WHAT THE TASK REQUIRES.
Your task is to output the data exactly as it stands.
======== SOURCE MATERIAL
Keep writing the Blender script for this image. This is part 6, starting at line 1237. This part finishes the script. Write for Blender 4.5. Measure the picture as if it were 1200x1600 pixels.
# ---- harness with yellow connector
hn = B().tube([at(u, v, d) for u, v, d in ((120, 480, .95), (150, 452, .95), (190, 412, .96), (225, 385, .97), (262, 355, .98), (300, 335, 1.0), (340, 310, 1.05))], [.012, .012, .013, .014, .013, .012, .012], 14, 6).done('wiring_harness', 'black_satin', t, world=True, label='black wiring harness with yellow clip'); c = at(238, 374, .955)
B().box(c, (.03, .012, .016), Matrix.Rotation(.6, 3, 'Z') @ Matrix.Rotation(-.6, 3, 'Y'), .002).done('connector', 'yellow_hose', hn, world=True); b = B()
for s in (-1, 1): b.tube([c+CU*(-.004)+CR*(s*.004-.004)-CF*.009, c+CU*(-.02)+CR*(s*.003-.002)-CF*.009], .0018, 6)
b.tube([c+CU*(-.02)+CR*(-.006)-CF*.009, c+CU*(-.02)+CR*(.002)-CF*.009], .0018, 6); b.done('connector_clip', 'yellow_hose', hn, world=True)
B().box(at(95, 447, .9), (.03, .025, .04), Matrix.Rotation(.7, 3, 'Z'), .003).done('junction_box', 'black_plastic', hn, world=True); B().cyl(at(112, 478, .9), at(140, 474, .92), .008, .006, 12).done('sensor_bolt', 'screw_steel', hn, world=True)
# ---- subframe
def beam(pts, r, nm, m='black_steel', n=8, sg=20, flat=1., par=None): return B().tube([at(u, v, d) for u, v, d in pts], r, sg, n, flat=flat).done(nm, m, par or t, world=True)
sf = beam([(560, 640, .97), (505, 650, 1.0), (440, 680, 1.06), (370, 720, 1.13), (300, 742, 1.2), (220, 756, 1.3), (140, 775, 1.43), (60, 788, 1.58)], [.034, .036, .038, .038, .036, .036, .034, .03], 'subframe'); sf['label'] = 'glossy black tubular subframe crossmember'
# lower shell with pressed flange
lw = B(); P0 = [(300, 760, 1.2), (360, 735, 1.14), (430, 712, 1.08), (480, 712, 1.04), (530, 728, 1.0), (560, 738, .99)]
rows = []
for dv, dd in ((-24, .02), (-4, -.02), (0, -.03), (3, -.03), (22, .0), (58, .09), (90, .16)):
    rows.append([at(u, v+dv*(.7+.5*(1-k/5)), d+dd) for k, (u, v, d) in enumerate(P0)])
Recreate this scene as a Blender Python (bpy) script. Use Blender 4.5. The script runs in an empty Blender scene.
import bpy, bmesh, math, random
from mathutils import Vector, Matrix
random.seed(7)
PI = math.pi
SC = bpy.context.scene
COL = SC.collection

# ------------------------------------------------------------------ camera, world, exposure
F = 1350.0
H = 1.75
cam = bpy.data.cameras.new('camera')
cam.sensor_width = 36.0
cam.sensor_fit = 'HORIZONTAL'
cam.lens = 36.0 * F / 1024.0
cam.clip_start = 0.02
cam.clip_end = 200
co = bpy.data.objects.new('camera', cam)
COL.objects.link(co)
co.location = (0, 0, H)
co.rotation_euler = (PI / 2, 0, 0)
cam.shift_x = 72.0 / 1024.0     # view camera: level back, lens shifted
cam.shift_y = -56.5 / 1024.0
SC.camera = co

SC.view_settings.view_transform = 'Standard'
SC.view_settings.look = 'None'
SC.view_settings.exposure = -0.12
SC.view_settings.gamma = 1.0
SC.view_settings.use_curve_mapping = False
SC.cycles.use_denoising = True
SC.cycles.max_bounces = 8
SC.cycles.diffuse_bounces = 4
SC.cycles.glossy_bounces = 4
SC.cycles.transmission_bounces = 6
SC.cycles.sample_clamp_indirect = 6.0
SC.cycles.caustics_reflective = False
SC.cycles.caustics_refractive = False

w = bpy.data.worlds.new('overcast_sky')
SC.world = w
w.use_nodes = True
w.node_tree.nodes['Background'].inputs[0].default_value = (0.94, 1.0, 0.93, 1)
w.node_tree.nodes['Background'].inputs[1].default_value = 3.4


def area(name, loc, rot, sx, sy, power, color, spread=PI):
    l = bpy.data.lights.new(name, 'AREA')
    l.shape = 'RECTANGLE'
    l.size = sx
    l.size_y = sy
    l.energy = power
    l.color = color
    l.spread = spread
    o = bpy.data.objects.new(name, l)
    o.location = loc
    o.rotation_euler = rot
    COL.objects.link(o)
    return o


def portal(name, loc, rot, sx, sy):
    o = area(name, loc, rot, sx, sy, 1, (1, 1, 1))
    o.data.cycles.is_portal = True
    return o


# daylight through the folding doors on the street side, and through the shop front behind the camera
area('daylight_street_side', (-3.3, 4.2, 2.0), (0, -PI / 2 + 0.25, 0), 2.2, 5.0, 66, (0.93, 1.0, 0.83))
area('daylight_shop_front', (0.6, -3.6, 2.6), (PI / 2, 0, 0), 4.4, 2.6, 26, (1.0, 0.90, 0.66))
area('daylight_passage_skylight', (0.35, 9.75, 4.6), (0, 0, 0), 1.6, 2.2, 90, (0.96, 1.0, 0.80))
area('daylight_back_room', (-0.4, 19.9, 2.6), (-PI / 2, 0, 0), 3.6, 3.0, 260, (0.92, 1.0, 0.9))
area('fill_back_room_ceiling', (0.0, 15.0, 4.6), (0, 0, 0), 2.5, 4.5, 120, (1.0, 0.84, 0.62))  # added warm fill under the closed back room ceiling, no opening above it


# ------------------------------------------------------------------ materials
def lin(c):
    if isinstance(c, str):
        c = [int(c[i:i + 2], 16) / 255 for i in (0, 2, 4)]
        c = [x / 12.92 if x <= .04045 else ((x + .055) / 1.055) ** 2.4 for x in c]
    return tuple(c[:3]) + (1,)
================
RESPONSE TO THIS EXERCISE.
Keep writing the Blender script for this image. This is part 6, starting at line 1237. This part finishes the script. Write for Blender 4.5. Measure the picture as if it were 1200x1600 pixels.
# ---- harness with yellow connector
hn = B().tube([at(u, v, d) for u, v, d in ((120, 480, .95), (150, 452, .95), (190, 412, .96), (225, 385, .97), (262, 355, .98), (300, 335, 1.0), (340, 310, 1.05))], [.012, .012, .013, .014, .013, .012, .012], 14, 6).done('wiring_harness', 'black_satin', t, world=True, label='black wiring harness with yellow clip'); c = at(238, 374, .955)
B().box(c, (.03, .012, .016), Matrix.Rotation(.6, 3, 'Z') @ Matrix.Rotation(-.6, 3, 'Y'), .002).done('connector', 'yellow_hose', hn, world=True); b = B()
for s in (-1, 1): b.tube([c+CU*(-.004)+CR*(s*.004-.004)-CF*.009, c+CU*(-.02)+CR*(s*.003-.002)-CF*.009], .0018, 6)
b.tube([c+CU*(-.02)+CR*(-.006)-CF*.009, c+CU*(-.02)+CR*(.002)-CF*.009], .0018, 6); b.done('connector_clip', 'yellow_hose', hn, world=True)
B().box(at(95, 447, .9), (.03, .025, .04), Matrix.Rotation(.7, 3, 'Z'), .003).done('junction_box', 'black_plastic', hn, world=True); B().cyl(at(112, 478, .9), at(140, 474, .92), .008, .006, 12).done('sensor_bolt', 'screw_steel', hn, world=True)
# ---- subframe
def beam(pts, r, nm, m='black_steel', n=8, sg=20, flat=1., par=None): return B().tube([at(u, v, d) for u, v, d in pts], r, sg, n, flat=flat).done(nm, m, par or t, world=True)
sf = beam([(560, 640, .97), (505, 650, 1.0), (440, 680, 1.06), (370, 720, 1.13), (300, 742, 1.2), (220, 756, 1.3), (140, 775, 1.43), (60, 788, 1.58)], [.034, .036, .038, .038, .036, .036, .034, .03], 'subframe'); sf['label'] = 'glossy black tubular subframe crossmember'
# lower shell with pressed flange
lw = B(); P0 = [(300, 760, 1.2), (360, 735, 1.14), (430, 712, 1.08), (480, 712, 1.04), (530, 728, 1.0), (560, 738, .99)]
rows = []
for dv, dd in ((-24, .02), (-4, -.02), (0, -.03), (3, -.03), (22, .0), (58, .09), (90, .16)):
    rows.append([at(u, v+dv*(.7+.5*(1-k/5)), d+dd) for k, (u, v, d) in enumerate(P0)])
Recreate this scene as a Blender Python (bpy) script. Use Blender 4.5. The script runs in an empty Blender scene.
import bpy, bmesh, math, random
from mathutils import Vector, Matrix
random.seed(7)
PI = math.pi
SC = bpy.context.scene
COL = SC.collection

# ------------------------------------------------------------------ camera, world, exposure
F = 1350.0
H = 1.75
cam = bpy.data.cameras.new('camera')
cam.sensor_width = 36.0
cam.sensor_fit = 'HORIZONTAL'
cam.lens = 36.0 * F / 1024.0
cam.clip_start = 0.02
cam.clip_end = 200
co = bpy.data.objects.new('camera', cam)
COL.objects.link(co)
co.location = (0, 0, H)
co.rotation_euler = (PI / 2, 0, 0)
cam.shift_x = 72.0 / 1024.0     # view camera: level back, lens shifted
cam.shift_y = -56.5 / 1024.0
SC.camera = co

SC.view_settings.view_transform = 'Standard'
SC.view_settings.look = 'None'
SC.view_settings.exposure = -0.12
SC.view_settings.gamma = 1.0
SC.view_settings.use_curve_mapping = False
SC.cycles.use_denoising = True
SC.cycles.max_bounces = 8
SC.cycles.diffuse_bounces = 4
SC.cycles.glossy_bounces = 4
SC.cycles.transmission_bounces = 6
SC.cycles.sample_clamp_indirect = 6.0
SC.cycles.caustics_reflective = False
SC.cycles.caustics_refractive = False

w = bpy.data.worlds.new('overcast_sky')
SC.world = w
w.use_nodes = True
w.node_tree.nodes['Background'].inputs[0].default_value = (0.94, 1.0, 0.93, 1)
w.node_tree.nodes['Background'].inputs[1].default_value = 3.4


def area(name, loc, rot, sx, sy, power, color, spread=PI):
    l = bpy.data.lights.new(name, 'AREA')
    l.shape = 'RECTANGLE'
    l.size = sx
    l.size_y = sy
    l.energy = power
    l.color = color
    l.spread = spread
    o = bpy.data.objects.new(name, l)
    o.location = loc
    o.rotation_euler = rot
    COL.objects.link(o)
    return o


def portal(name, loc, rot, sx, sy):
    o = area(name, loc, rot, sx, sy, 1, (1, 1, 1))
    o.data.cycles.is_portal = True
    return o


# daylight through the folding doors on the street side, and through the shop front behind the camera
area('daylight_street_side', (-3.3, 4.2, 2.0), (0, -PI / 2 + 0.25, 0), 2.2, 5.0, 66, (0.93, 1.0, 0.83))
area('daylight_shop_front', (0.6, -3.6, 2.6), (PI / 2, 0, 0), 4.4, 2.6, 26, (1.0, 0.90, 0.66))
area('daylight_passage_skylight', (0.35, 9.75, 4.6), (0, 0, 0), 1.6, 2.2, 90, (0.96, 1.0, 0.80))
area('daylight_back_room', (-0.4, 19.9, 2.6), (-PI / 2, 0, 0), 3.6, 3.0, 260, (0.92, 1.0, 0.9))
area('fill_back_room_ceiling', (0.0, 15.0, 4.6), (0, 0, 0), 2.5, 4.5, 120, (1.0, 0.84, 0.62))  # added warm fill under the closed back room ceiling, no opening above it


# ------------------------------------------------------------------ materials
def lin(c):
    if isinstance(c, str):
        c = [int(c[i:i + 2], 16) / 255 for i in (0, 2, 4)]
        c = [x / 12.92 if x <= .04045 else ((x + .055) / 1.055) ** 2.4 for x in c]
    return tuple(c[:3]) + (1,)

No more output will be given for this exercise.